There are benches in the gardens, but no café, toilets or playground. We could hear children playing and went to look, couldn’t find the source of the sound, and Jack got cross with me for making him come out to such a place when ‘Shark Tale’ was on television (for the umpteenth time). But I thought it was a pretty, restful spot and would go there again if Jack allowed repeat visits.
Judith Field
Nightingale and Avenue Gardens, Bounds Green Road, London N22 8DW
09/09/2022 11:17:32 AM
67. Bruce Castle Park
This large, historic park is in Tottenham and its use as parkland dates back to the early eleventh century. It was created from the remains of the ancient Bruce Castle family estate, bought by the local authority in 1892, when it became the first park in Tottenham. It won the Green Flag Award in 2003 and has kept it ever since.
A huge ancient oak tree dominates the northern side of the park. It’s over 450 years old and came runner up in the Woodland Trust’s Tree of the Year award in 2018. There is a downloadable tree trail through the park for children to follow and identify ten different trees.
The park is home to a Holocaust Memorial Garden, created by young offenders as part of their rehabilitation. Apart from a small plaque with gold letters carved into a piece of black stone, there is a sculpture made from six wooden railway sleepers, representing the murdered six million Jews. Each has a single name carved on it: the first names of the six offenders who created the memorial. At the edge of the garden sculpture represents prison bars and barbed wire.
In the park, there are also basketball and tennis courts, table tennis tables, a multi-use games area, picnic area and a children’s playground. There’s also a paddling pool, open at weekends during the summer months and all day during the school summer holidays.
Bruce Castle Museum, located in the park and opened in 1927, is a Grade I listed sixteenth century manor house rather than a castle. It houses Haringey’s local history collections and archives, and the history of the Royal Mail, because the 19th century the manor house became a school with Sir Rowland Hill, the man who invented the postage stamp, as headteacher. The museum is open from Wednesday to Sunday, 1 to 5pm.
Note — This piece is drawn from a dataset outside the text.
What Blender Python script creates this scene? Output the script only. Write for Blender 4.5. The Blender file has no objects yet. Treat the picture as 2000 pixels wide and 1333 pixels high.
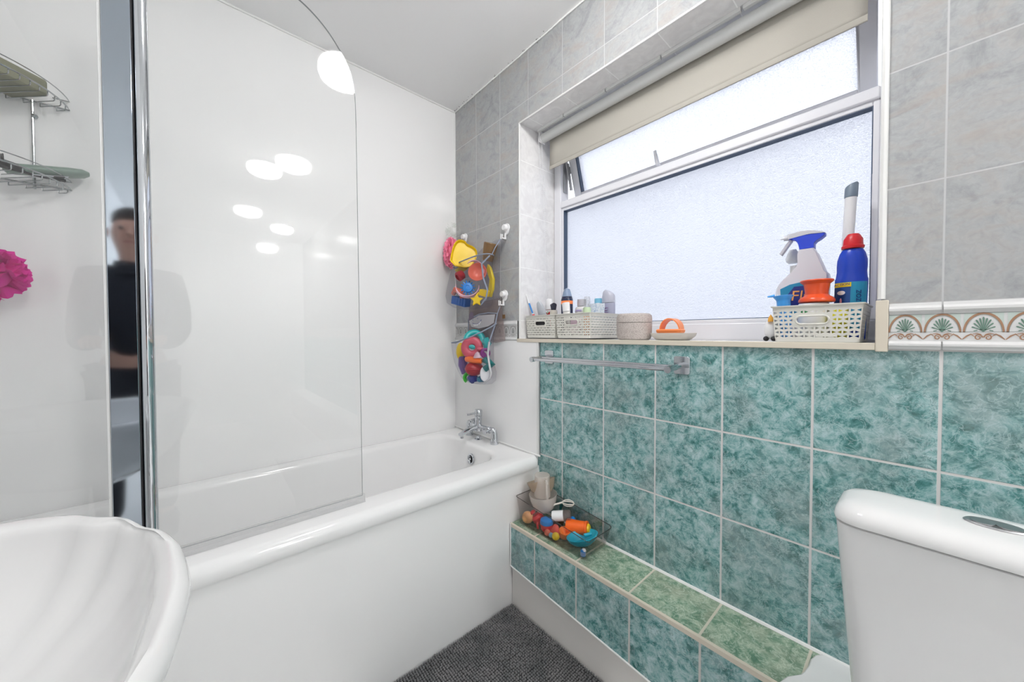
import bpy, bmesh, math, random
from mathutils import Vector, Matrix
random.seed(7)
PI = math.pi
sc = bpy.context.scene
C = sc.collection

# ------------------------------------------------------------------ camera
YAW, PITCH, ROLL, FPX = 0.8490, 0.0202, -0.0026, 694.19
F = Vector((-math.sin(YAW)*math.cos(PITCH), math.cos(YAW)*math.cos(PITCH), -math.sin(PITCH)))
R0 = Vector((math.cos(YAW), math.sin(YAW), 0)); U0 = R0.cross(F)
R1 = R0*math.cos(ROLL) + U0*math.sin(ROLL); U1 = -R0*math.sin(ROLL) + U0*math.cos(ROLL)
cam = bpy.data.cameras.new('camera'); camo = bpy.data.objects.new('camera', cam); C.objects.link(camo)
cam.sensor_width = 36.0; cam.lens = 36.0*FPX/2000.0; cam.clip_start = 0.01; cam.clip_end = 200
M = Matrix((R1, U1, -F)).transposed().to_4x4(); M.translation = Vector((1.8041, -1.1462, 1.0799))
camo.matrix_world = M
sc.camera = camo

# ------------------------------------------------------------------ view + world
sc.view_settings.view_transform = 'Standard'; sc.view_settings.look = 'None'
sc.view_settings.gamma = 1.0; sc.view_settings.use_curve_mapping = False
sc.view_settings.exposure = 0.0
sc.cycles.use_denoising = True
sc.cycles.max_bounces = 14; sc.cycles.diffuse_bounces = 7; sc.cycles.glossy_bounces = 6
sc.cycles.transmission_bounces = 10; sc.cycles.transparent_max_bounces = 24
sc.cycles.sample_clamp_indirect = 8.0

SKY, GROUND, LAMP = 2.15, 0.28, (72.0, 66.0, 225.0)
w = bpy.data.worlds.new('World'); sc.world = w; w.use_nodes = True
nt = w.node_tree; nt.nodes.clear()
wo = nt.nodes.new('ShaderNodeOutputWorld'); bg = nt.nodes.new('ShaderNodeBackground')
tc = nt.nodes.new('ShaderNodeTexCoord'); sx = nt.nodes.new('ShaderNodeSeparateXYZ'); rp = nt.nodes.new('ShaderNodeValToRGB')
mp = nt.nodes.new('ShaderNodeMapRange'); mp.inputs['From Min'].default_value = -0.25; mp.inputs['From Max'].default_value = 0.35
nt.links.new(tc.outputs['Generated'], sx.inputs[0]); nt.links.new(sx.outputs['Z'], mp.inputs['Value']); nt.links.new(mp.outputs[0], rp.inputs[0])
rp.color_ramp.elements[0].color = (0.30*GROUND/.55, 0.33*GROUND/.55, 0.42*GROUND/.55, 1); rp.color_ramp.elements[0].position = 0.45
rp.color_ramp.elements[1].color = (0.93, 0.955, 1.0, 1); rp.color_ramp.elements[1].position = 0.66
nt.links.new(rp.outputs[0], bg.inputs[0]); bg.inputs[1].default_value = SKY; nt.links.new(bg.outputs[0], wo.inputs[0])

# ------------------------------------------------------------------ materials
def principled(name, col, rough=.5, metal=0, spec=.5, trans=0, bump=None, sub=0, alpha=1, ior=None, coat=0):
    m = bpy.data.materials.new(name); m.use_nodes = True
    b = m.node_tree.nodes['Principled BSDF']; n = m.node_tree
    b.inputs['Base Color'].default_value = (*col, 1); b.inputs['Roughness'].default_value = rough
    b.inputs['Metallic'].default_value = metal; b.inputs['Specular IOR Level'].default_value = spec
    b.inputs['Transmission Weight'].default_value = trans
    if coat: b.inputs['Coat Weight'].default_value = coat; b.inputs['Coat Roughness'].default_value = .03
    if ior: b.inputs['IOR'].default_value = ior
    if sub: b.inputs['Subsurface Weight'].default_value = sub; b.inputs['Subsurface Radius'].default_value = (.01,.01,.01)
    if bump:
        sca, stg = bump
        t = n.nodes.new('ShaderNodeTexNoise'); t.inputs['Scale'].default_value = sca; t.inputs['Detail'].default_value = 3
        g = n.nodes.new('ShaderNodeNewGeometry'); n.links.new(g.outputs['Position'], t.inputs['Vector'])
        bu = n.nodes.new('ShaderNodeBump'); bu.inputs['Strength'].default_value = stg; bu.inputs['Distance'].default_value = .002
        n.links.new(t.outputs[0], bu.inputs['Height']); n.links.new(bu.outputs[0], b.inputs['Normal'])
    return m

def clear(name, tint, rough=.02, body=0.0, bodycol=(.8,.8,.8), refl=1.0, ior=1.5):
    """thin clear sheet: transparent + fresnel gloss + a little milky body"""
    m = bpy.data.materials.new(name); m.use_nodes = True; n = m.node_tree; n.nodes.clear()
    o = n.nodes.new('ShaderNodeOutputMaterial'); tr = n.nodes.new('ShaderNodeBsdfTransparent'); gl = n.nodes.new('ShaderNodeBsdfGlossy')
    tr.inputs[0].default_value = (*tint, 1); gl.inputs['Roughness'].default_value = rough
    fr = n.nodes.new('ShaderNodeFresnel'); fr.inputs[0].default_value = ior
    geo = n.nodes.new('ShaderNodeNewGeometry')
    # same reflectance from both faces
    inv = n.nodes.new('ShaderNodeMix'); inv.data_type = 'FLOAT'; inv.inputs[2].default_value = ior; inv.inputs[3].default_value = 1/ior
    n.links.new(geo.outputs['Backfacing'], inv.inputs[0]); n.links.new(inv.outputs[0], fr.inputs[0])
    mu = n.nodes.new('ShaderNodeMath'); mu.operation = 'MULTIPLY'; mu.inputs[1].default_value = refl; n.links.new(fr.outputs[0], mu.inputs[0])
    df = n.nodes.new('ShaderNodeBsdfDiffuse'); df.inputs[0].default_value = (*bodycol, 1)
    tl = n.nodes.new('ShaderNodeBsdfTranslucent'); tl.inputs[0].default_value = (*bodycol, 1)
    mb = n.nodes.new('ShaderNodeMixShader'); mb.inputs[0].default_value = .5; n.links.new(df.outputs[0], mb.inputs[1]); n.links.new(tl.outputs[0], mb.inputs[2])
    m1 = n.nodes.new('ShaderNodeMixShader'); m1.inputs[0].default_value = body
    n.links.new(tr.outputs[0], m1.inputs[1]); n.links.new(mb.outputs[0], m1.inputs[2])
    m2 = n.nodes.new('ShaderNodeMixShader'); n.links.new(mu.outputs[0], m2.inputs[0]); n.links.new(m1.outputs[0], m2.inputs[1]); n.links.new(gl.outputs[0], m2.inputs[2])
    n.links.new(m2.outputs[0], o.inputs[0]); return m

class NB:
    """small node builder"""
    def __init__(s, m): s.t = m.node_tree; s.n = s.t.nodes; s.l = s.t.links
    def math(s, op, a, b=0.0, c=None):
        q = s.n.new('ShaderNodeMath'); q.operation = op
        for i, v in enumerate((a, b, c)):
            if v is None: continue
            if isinstance(v, (int, float)): q.inputs[i].default_value = v
            else: s.l.new(v, q.inputs[i])
        return q.outputs[0]
    def pos(s):
        g = s.n.new('ShaderNodeNewGeometry'); x = s.n.new('ShaderNodeSeparateXYZ'); s.l.new(g.outputs['Position'], x.inputs[0]); return g.outputs['Position'], x.outputs
    def noise(s, v, scale, detail=4, dist=0.0, rough=.55, w=None):
        t = s.n.new('ShaderNodeTexNoise'); t.inputs['Scale'].default_value = scale; t.inputs['Detail'].default_value = detail
        t.inputs['Distortion'].default_value = dist; t.inputs['Roughness'].default_value = rough
        s.l.new(v, t.inputs['Vector']); return t.outputs[0]
    def ramp(s, f, stops):
        r = s.n.new('ShaderNodeValToRGB'); s.l.new(f, r.inputs[0]); e = r.color_ramp.elements
        while len(e) < len(stops): e.new(.5)
        for k, (p, c) in zip(e, stops): k.position = p; k.color = (*c, 1)
        return r.outputs[0]
    def mix(s, f, a, b, mode='MIX'):
        q = s.n.new('ShaderNodeMix'); q.data_type = 'RGBA'; q.blend_type = mode
        for i, v in ((0, f), (6, a), (7, b)):
            if isinstance(v, (int, float)): q.inputs[i].default_value = v
            elif isinstance(v, tuple): q.inputs[i].default_value = (*v, 1)
            else: s.l.new(v, q.inputs[i])
        return q.outputs[2]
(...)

The ghost of a lady is alleged often to be seen wandering the grounds of Bruce Castle Park and it’s believed that the ghost is that of Lady Constantina Lucy, who lived in the house in 1680. We didn’t see anything looking like a ghost, and as I don’t believe in them anyway, I wouldn’t have seen it if it had been there.
The park also has a café, and there are toilets in the museum. There is a car park behind the museum, reachable via Church Lane, N17. We found space to park on the road, for which we had to pay.